A fourth-grader, Gwendolyn, talked about taking part in a year-end school performance the day before and using what Marian had taught her: “I had a speaking part in front of the whole school, and it really helped me calm down my body for that. I wouldn’t have been able to sleep Monday night if I didn’t use my breathing.”
Next year, Marian hopes the class will be taught to all students of the four Albemarle County elementary schools she currently visits, with maybe the addition of two more schools and another instructor. It would be great, she says, if they could “see all of the kids that are in the school at least once a week,” she said. “Once a week is perfect because then we have that formal time, but the kids quickly learn the strategies that they can use in the class and then the teacher has that to fall back on.”
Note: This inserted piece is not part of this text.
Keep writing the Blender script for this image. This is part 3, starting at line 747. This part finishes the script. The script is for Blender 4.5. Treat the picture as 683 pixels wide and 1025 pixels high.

One of the biggest benefits for schoolchildren, Matthews says, is that it brings both a sense of self-awareness and a feeling of empathy towards those around them. “Everyone comes from many different backgrounds,” she says, “and here you have the opportunity to level the playing field, and bring everyone to the same place before they go into whatever they have to deal with at home, whatever they’re dealing with emotionally and physically throughout their whole life. They all can come to the same place and be in touch with their steadiness, and from there they can approach learning in a more relaxed way.”